Scripts that build scenes:
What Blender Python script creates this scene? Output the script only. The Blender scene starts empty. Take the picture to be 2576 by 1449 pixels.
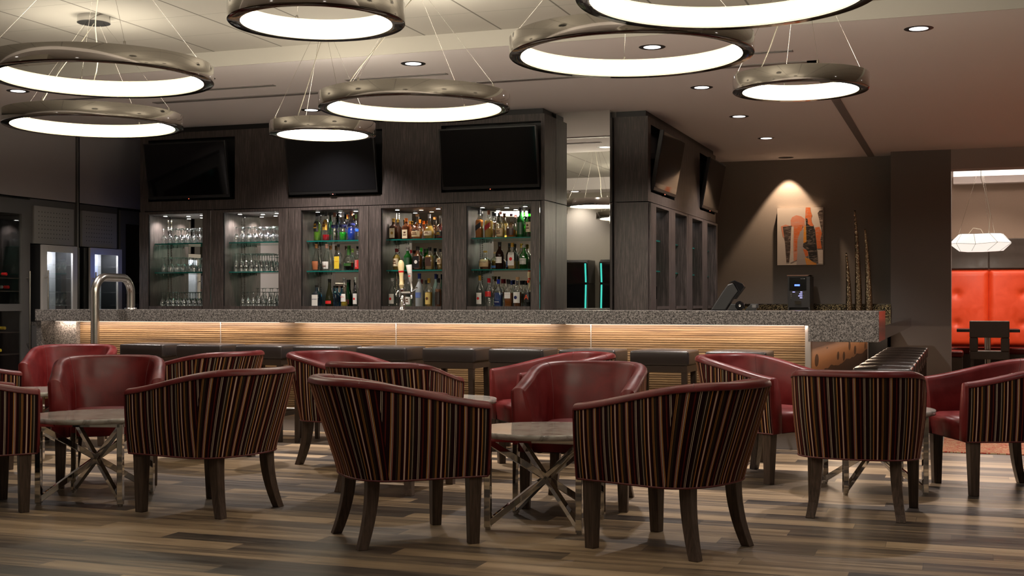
import bpy, bmesh, math, random
from mathutils import Vector, Matrix
random.seed(7)
PI = math.pi
SC = bpy.context.scene
COL = SC.collection

# ---------------------------------------------------------------- camera, world, exposure
HC = 1.13
YAW = 19.59445
cam_d = bpy.data.cameras.new('camera'); cam = bpy.data.objects.new('camera', cam_d); COL.objects.link(cam)
cam.location = (0, 0, HC); cam.rotation_euler = (PI/2, 0, math.radians(YAW))
cam_d.sensor_width = 36.0; cam_d.lens = 36.0*3180/2576
cam_d.shift_y = (762-724.5)/2576
cam_d.clip_start = 0.05; cam_d.clip_end = 100
SC.camera = cam
w = bpy.data.worlds.new('world'); SC.world = w; w.use_nodes = True
w.node_tree.nodes['Background'].inputs[0].default_value = (0.55, 0.5, 0.5, 1)
w.node_tree.nodes['Background'].inputs[1].default_value = 0.0
SC.view_settings.view_transform = 'Standard'; SC.view_settings.look = 'None'
SC.view_settings.exposure = 1.7; SC.view_settings.gamma = 1.0; SC.view_settings.use_curve_mapping = False
cy = SC.cycles
cy.max_bounces = 8; cy.diffuse_bounces = 3; cy.glossy_bounces = 4; cy.transmission_bounces = 6
cy.transparent_max_bounces = 24; cy.sample_clamp_indirect = 4.0; cy.caustics_reflective = False; cy.caustics_refractive = False
K_RING = 12.0        # radiance of the ring diffusers
K_DOWN = 34.0       # watts per ceiling downlight

# ---------------------------------------------------------------- large area lights (real fittings of the place)
def area(name, loc, rot, sx, sy, power, col=(1, .86, .7), spread=180):
    d = bpy.data.lights.new(name, 'AREA'); d.shape = 'RECTANGLE'; d.size = sx; d.size_y = sy; d.energy = power; d.color = col
    d.spread = math.radians(spread)
    o = bpy.data.objects.new(name, d); o.location = loc; o.rotation_euler = rot; COL.objects.link(o); return o
def spot(name, loc, rot, power, angle=110, blend=.6, col=(1, .95, .92), rad=.04):
    d = bpy.data.lights.new(name, 'SPOT'); d.energy = power; d.spot_size = math.radians(angle); d.spot_blend = blend; d.color = col
    d.shadow_soft_size = rad
    o = bpy.data.objects.new(name, d); o.location = loc; o.rotation_euler = rot; COL.objects.link(o); return o
# LED strips under the front edge of the bar counter and along the return, with the dead gap the photo shows
for x0, x1 in ((-8.05, -5.66), (-5.50, -3.15), (-3.02, -1.13)):
    area('bar_strip_light', ((x0+x1)/2, 9.79, .952), (math.radians(36), 0, 0), x1-x0, .03, 0.88*(x1-x0), (1, .79, .64))
area('return_strip_light', (-.99, 12.9, .832), (0, math.radians(-30), 0), .03, 6.0, 9, (1, .74, .52))
# cove and pendant light in the booth
area('booth_cove_light', (1.1, 19.3, 3.03), (math.radians(-62), 0, 0), 4.4, .08, 18, (1, .80, .64))
# picture spot
spot('picture_spot', (-2.13, 16.555, 2.985), (math.radians(2), 0, 0), 34, 70, .30, (1, .68, .44), .02)

# ---------------------------------------------------------------- node helpers
def sg(c): return tuple(((v/12.92) if v <= .04045 else ((v+.055)/1.055)**2.4) for v in c)
MATS = {}
def mat(name, col=(.5, .5, .5), rough=.5, metal=0, **kw):
    if name in MATS: return MATS[name]
    m = bpy.data.materials.new(name); m.use_nodes = True; MATS[name] = m
    b = m.node_tree.nodes['Principled BSDF']
    b.inputs['Base Color'].default_value = (*col, 1); b.inputs['Roughness'].default_value = rough; b.inputs['Metallic'].default_value = metal
    for k, v in kw.items():
        k = k.replace('_', ' ')
        b.inputs[k].default_value = v if not isinstance(v, tuple) or len(v) == 4 else (*v, 1)
    return m
class N:
    def __init__(s, m): s.m = m; s.t = m.node_tree; s.b = s.t.nodes['Principled BSDF']
    def n(s, typ, **kw):
        x = s.t.nodes.new(typ)
        for k, v in kw.items(): setattr(x, k, v)
        return x
    def l(s, a, b): s.t.links.new(a, b)
    def coord(s, kind='Object', scale=(1, 1, 1), rot=(0, 0, 0)):
        c = s.n('ShaderNodeTexCoord'); mp = s.n('ShaderNodeMapping'); mp.inputs['Scale'].default_value = scale; mp.inputs['Rotation'].default_value = rot
        s.l(c.outputs[kind], mp.inputs[0]); return mp.outputs[0]
    def noise(s, vec, scale=5, detail=4, rough=.6, dist=0):
        x = s.n('ShaderNodeTexNoise'); x.inputs['Scale'].default_value = scale; x.inputs['Detail'].default_value = detail
        x.inputs['Roughness'].default_value = rough; x.inputs['Distortion'].default_value = dist
        if vec is not None: s.l(vec, x.inputs['Vector'])
        return x.outputs['Fac']
    def vor(s, vec, scale=50, out='Color'):
        x = s.n('ShaderNodeTexVoronoi'); x.inputs['Scale'].default_value = scale; s.l(vec, x.inputs['Vector']); return x.outputs[out]
    def ramp(s, fac, stops, interp='LINEAR'):
        x = s.n('ShaderNodeValToRGB'); r = x.color_ramp; r.interpolation = interp
        while len(r.elements) < len(stops): r.elements.new(.5)
        for e, (p, c) in zip(r.elements, stops): e.position = p; e.color = (*c, 1) if len(c) == 3 else c
        s.l(fac, x.inputs[0]); return x.outputs[0]
    def math(s, op, a, b=None, c=None):
        x = s.n('ShaderNodeMath', operation=op)
        for i, v in enumerate((a, b, c)):
            if v is None: continue
            if isinstance(v, (int, float)): x.inputs[i].default_value = v
            else: s.l(v, x.inputs[i])
        return x.outputs[0]
    def mix(s, f, a, b, typ='MIX'):
        x = s.n('ShaderNodeMix', data_type='RGBA', blend_type=typ)
        for i, v in ((0, f), (6, a), (7, b)):
            if isinstance(v, (int, float)): x.inputs[i].default_value = v
            elif isinstance(v, tuple): x.inputs[i].default_value = (*v, 1)
            else: s.l(v, x.inputs[i])
        return x.outputs[2]
    def bump(s, h, st=.3, d=.002):
        x = s.n('ShaderNodeBump'); x.inputs['Strength'].default_value = st; x.inputs['Distance'].default_value = d
        s.l(h, x.inputs['Height']); s.l(x.outputs[0], s.b.inputs['Normal'])
    def color(s, c): s.l(c, s.b.inputs['Base Color'])
    def rough(s, c): s.l(c, s.b.inputs['Roughness'])

# ---------------------------------------------------------------- materials
def m_darkoak(name, horiz=False, k=1.0):
    m = mat(name, rough=.42); n = N(m)
    v = n.coord('Object', (26, 26, 1.3) if not horiz else (1.3, 26, 26))
    a = n.noise(v, 4, 6, .65, .6)
    v2 = n.coord('Object', (5, 5, .25)); b = n.noise(v2, 3, 3, .5, .3)
    c = n.ramp(a, [(.32, (.018*k, .014*k, .0125*k)), (.50, (.056*k, .044*k, .040*k)), (.68, (.145*k, .115*k, .102*k))])
    c = n.mix(n.math('MULTIPLY', b, .6), c, (.040*k, .031*k, .028*k))
    n.color(c); n.bump(a, .25, .002); m['u'] = 1; return m
M_OAK = m_darkoak('dark_oak_veneer')
M_OAKF = m_darkoak('front_oak_veneer', k=1.15)
M_LEG = mat('dark_leg_wood', rough=.34); n = N(M_LEG); n.color(n.ramp(n.noise(n.coord('Object', (30, 30, 2)), 3, 5, .6, .5), [(.35, (.035, .022, .016)), (.7, (.105, .070, .052))]))
M_ESP = mat('espresso_wood', (.034, .022, .016), .35)
M_BLACK = mat('black_satin', (.006, .006, .006), .4)
M_BLKG = mat('black_gloss', (.004, .004, .0045), .12)
M_TV = mat('television_screen', (.006, .006, .007), .05, Specular_IOR_Level=.35)
M_TVB = mat('television_body', (.008, .008, .008), .35)
M_CHR = mat('chrome', (.60, .59, .58), .03, 1)
M_STEEL = mat('brushed_steel', (.52, .49, .45), .24, 1)
n = N(M_STEEL); v = n.coord('Object', (3, 3, 90)); n.bump(n.noise(v, 8, 2), .04, .001)
M_GREYMET = mat('grey_metal_panel', (.28, .265, .25), .45, .3)
M_GREYD = mat('dark_grey_metal', (.10, .094, .09), .45, .3)
M_DOORST = mat('satin_door_steel', (.55, .52, .49), .38, .55)
M_WHT = mat('white_plastic', (.75, .74, .70), .4)
# pendant ring shell
M_RING = mat('polished_ring_metal', (.46, .43, .395), .07, 1); n = N(M_RING)
n.bump(n.noise(n.coord('Object'), 3.0, 2, .4, .4), .10, .02)
M_RINGB = mat('dark_ring_rim', (.10, .095, .09), .08, 1); n = N(M_RINGB)  # chrome rim, the dark floor it mirrors put into its base colour
n.bump(n.noise(n.coord('Object'), 14, 2, .5, .4), .12, .01)
def emis(name, col, s, base=(.8, .8, .8)):
    m = mat(name, base, .4); b = m.node_tree.nodes['Principled BSDF']
    b.inputs['Emission Color'].default_value = (*col, 1); b.inputs['Emission Strength'].default_value = s; return m
M_DIFF = emis('ring_diffuser', (1, .885, .70), K_RING)
M_DIFFE = emis('ring_diffuser_edge', (1, .80, .50), .16, (.6, .5, .35))
M_CAN = emis('downlight_lens', (1, .95, .92), 1.2)
M_PUCK = emis('cabinet_puck_lens', (1, .96, .92), 4.0)
M_PUCKW = emis('cabinet_warm_puck_lens', (1, .55, .25), 4.0)
M_LED = emis('led_strip_lens', (1, .82, .66), .45)
M_COVE = emis('cove_glow_band', (1, .90, .82), .45)
M_BLUE = emis('blue_display', (.08, .16, 1), 1.0, (.02, .02, .1))
M_VIOL = emis('violet_display', (.35, .35, 1), 0.7, (.05, .03, .08))
M_TEAL = emis('teal_light_strip', (.05, .85, .70), .3, (.05, .2, .2))
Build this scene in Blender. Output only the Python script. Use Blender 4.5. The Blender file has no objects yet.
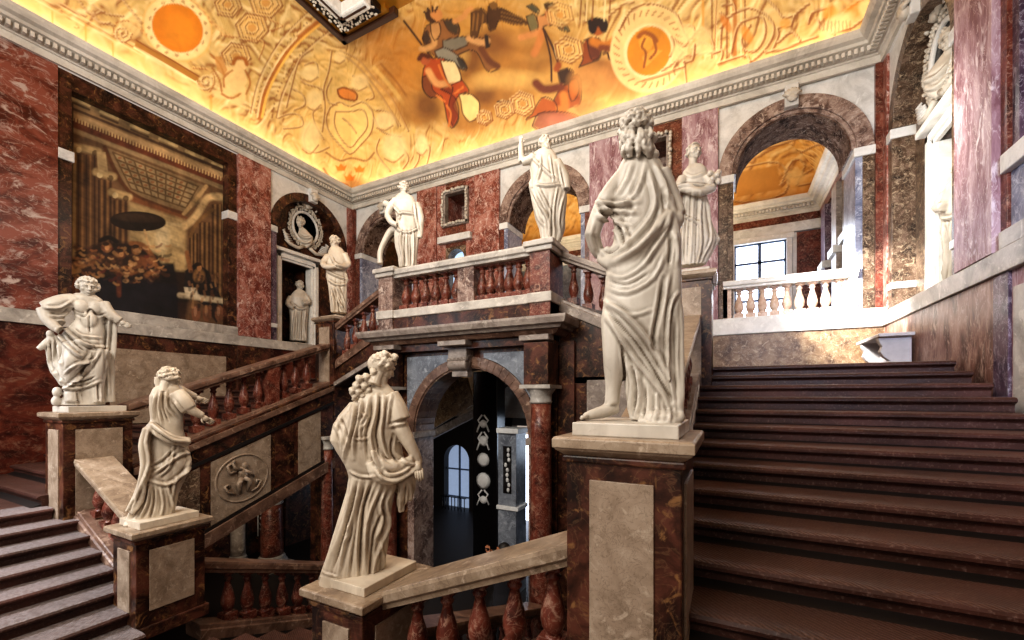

**What you will do**
Restate the material word for word from its first line through the line containing "COL = SC.collection", both included; the pictures do not belong in it.

**Problem solution**
What Blender Python script creates this scene? Output the script only. The Blender scene starts empty. Take the picture to be 2576 by 1449 pixels.
import bpy, bmesh, math, random
from mathutils import Vector, Matrix
random.seed(7)
PI = math.pi
SC = bpy.context.scene
COL = SC.collection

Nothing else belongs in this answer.